14 Songs in 14 Days: Day 9, The Later College Choir Years

Recap: I was challenged by one of my friends in EMU Choir to participate in one of those “14 Songs in 14 Days” kind of things, where you list or discuss 14 pieces of music that have had a profound impact on your life! Seeing as to how I have an abundance of time on my hands that I’m using only semi-usefully to this point in the quarantine/isolation, I figured why not step up my game a bit and use this challenge as the theme of a blog post series. For the entire series, click here.

This evening’s post is largely a continuation of yesterday’s writing about my undergraduate college choir days, so I’m leaving you with less text to wade through tonight… No spoilers, but I’ve got a different musical project simmer on the back-burner that I’m itching to get back to!

So, without further adieu, here are three more exquisite songs from the UTM University Singers/New Pacers time in my life. [Actually, I looked it up because I still have old tour program booklets! All of these were from the 2007–2008 years, and all were performed by New Pacers…guess they were more challenging/suitable for the chamber choir.]

The first of these is the last movement (No. 10) “There’s a Time to Live” from less-well-known (in the US, anyway) New Zealand composer Jenny McLeod in her modern masterpiece Childhood (1981). The work, deceptively complex, sets texts from the perspective of children written by the composer. While we initially set out to perform the entire work, we eventually settled for a handful of the movements, including “There’s a Time to Live,” which brings the set to a natural conclusion. There aren’t many recordings of the work, at least as stand-alone videos on YouTube, so here’s an MP3 recording of the movement from an album of the entire work performed by the New Zealand National Youth Choir.

The second piece on the docket tonight: an absolute classic! John Rutter’s Hymn to the Creator of Light.
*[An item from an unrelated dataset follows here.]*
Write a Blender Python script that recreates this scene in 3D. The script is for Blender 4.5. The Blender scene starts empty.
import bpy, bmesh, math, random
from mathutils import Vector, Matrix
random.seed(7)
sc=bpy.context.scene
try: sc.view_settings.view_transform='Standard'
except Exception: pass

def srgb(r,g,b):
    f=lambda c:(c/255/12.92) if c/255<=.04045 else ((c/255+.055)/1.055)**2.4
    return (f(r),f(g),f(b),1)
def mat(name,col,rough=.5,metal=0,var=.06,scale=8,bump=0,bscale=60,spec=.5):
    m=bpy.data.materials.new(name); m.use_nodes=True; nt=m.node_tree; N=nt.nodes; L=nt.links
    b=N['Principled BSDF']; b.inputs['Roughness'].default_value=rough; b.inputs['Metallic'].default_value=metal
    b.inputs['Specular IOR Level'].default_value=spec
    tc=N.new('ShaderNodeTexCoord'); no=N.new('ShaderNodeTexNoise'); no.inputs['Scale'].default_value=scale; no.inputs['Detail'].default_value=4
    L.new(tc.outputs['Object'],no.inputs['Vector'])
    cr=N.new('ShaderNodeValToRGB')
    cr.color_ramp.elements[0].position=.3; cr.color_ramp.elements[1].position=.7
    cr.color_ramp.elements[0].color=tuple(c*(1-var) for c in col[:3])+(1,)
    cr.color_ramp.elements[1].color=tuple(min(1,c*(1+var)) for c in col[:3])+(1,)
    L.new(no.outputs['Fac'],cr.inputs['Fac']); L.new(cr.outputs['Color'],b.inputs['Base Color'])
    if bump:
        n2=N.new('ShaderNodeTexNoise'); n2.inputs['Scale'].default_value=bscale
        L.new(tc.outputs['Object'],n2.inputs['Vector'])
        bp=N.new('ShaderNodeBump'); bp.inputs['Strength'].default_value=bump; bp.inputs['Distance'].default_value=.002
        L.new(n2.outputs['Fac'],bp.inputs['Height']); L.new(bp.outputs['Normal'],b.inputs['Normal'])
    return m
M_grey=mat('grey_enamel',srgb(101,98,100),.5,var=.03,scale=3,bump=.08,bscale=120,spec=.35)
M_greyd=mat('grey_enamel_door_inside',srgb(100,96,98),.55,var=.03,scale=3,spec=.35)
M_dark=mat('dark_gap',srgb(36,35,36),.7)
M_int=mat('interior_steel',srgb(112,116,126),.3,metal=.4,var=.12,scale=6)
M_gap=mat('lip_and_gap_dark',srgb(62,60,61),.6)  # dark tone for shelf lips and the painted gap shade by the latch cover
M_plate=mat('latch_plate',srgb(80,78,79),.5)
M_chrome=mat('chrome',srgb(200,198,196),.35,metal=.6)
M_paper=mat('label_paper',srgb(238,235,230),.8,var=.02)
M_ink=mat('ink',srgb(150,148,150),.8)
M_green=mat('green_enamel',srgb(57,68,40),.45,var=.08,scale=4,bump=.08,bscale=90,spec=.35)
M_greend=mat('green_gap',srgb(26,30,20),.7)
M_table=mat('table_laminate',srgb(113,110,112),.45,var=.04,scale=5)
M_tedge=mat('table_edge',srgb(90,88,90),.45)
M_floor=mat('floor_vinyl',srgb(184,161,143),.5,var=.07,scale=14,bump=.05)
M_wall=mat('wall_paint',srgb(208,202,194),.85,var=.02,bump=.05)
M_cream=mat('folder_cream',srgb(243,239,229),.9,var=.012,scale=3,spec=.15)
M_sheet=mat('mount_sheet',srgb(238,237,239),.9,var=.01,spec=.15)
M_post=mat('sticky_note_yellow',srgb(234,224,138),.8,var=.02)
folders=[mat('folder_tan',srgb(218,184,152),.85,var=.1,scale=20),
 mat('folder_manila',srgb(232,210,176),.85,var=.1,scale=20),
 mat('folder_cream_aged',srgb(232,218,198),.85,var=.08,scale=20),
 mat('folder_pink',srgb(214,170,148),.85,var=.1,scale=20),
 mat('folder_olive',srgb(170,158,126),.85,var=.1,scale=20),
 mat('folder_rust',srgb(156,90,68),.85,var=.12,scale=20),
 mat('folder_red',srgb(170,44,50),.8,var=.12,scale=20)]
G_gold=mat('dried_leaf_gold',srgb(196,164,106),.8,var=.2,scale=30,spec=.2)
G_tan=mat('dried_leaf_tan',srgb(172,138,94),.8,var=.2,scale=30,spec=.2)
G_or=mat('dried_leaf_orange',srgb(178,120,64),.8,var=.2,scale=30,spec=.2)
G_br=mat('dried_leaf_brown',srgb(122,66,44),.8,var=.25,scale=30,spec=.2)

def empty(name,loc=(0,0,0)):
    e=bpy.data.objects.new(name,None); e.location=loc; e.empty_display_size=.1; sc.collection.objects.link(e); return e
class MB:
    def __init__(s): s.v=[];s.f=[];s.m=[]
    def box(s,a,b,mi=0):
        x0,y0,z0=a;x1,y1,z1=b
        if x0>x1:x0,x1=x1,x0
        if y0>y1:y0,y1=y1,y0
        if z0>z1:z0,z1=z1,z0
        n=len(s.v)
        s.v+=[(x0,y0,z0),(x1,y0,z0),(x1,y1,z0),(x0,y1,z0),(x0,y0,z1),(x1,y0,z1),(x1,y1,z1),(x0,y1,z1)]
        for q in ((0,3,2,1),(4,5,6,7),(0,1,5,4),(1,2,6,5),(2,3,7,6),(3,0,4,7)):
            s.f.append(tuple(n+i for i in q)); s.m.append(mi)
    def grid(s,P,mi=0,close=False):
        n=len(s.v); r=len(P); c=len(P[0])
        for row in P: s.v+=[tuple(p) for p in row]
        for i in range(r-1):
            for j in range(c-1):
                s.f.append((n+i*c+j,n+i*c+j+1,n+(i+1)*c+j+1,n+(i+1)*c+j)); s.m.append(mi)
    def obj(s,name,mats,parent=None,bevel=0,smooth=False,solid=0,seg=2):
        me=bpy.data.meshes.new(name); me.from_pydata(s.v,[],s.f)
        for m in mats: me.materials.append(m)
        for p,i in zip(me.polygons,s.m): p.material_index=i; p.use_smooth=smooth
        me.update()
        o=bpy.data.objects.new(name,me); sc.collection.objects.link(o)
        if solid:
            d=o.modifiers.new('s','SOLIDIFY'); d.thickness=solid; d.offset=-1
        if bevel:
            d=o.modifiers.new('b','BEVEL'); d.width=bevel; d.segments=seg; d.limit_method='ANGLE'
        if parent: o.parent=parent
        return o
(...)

I had a difficult time choosing between this and the Rutter Gloria, which we performed with…I want to say the Jackson Symphony’s brass section and organ? freshman year. I went with Hymn to the Creator of Light because I’m guessing you my readers are less likely to know it, hmm?

One more to round out your evening listening (I’m sure that’s what you’re doing, right?) I chose this one because Karen and I still sometimes talk about it…it was that transformational at the time. One of (it not the) first times singing in a language outside the normal European canon (ENG, FRN, GER, ITA, Latin, and occasionally Russian or Swedish or Estonian if you’re lucky…) and in a very non-Western modality! Commissioned by Chanticleer, Jackson Hill’s In Winter’s Keeping has a Japanese text and employs a number of Japanese-inspired musical ideas/motifs, though Hill himself is American.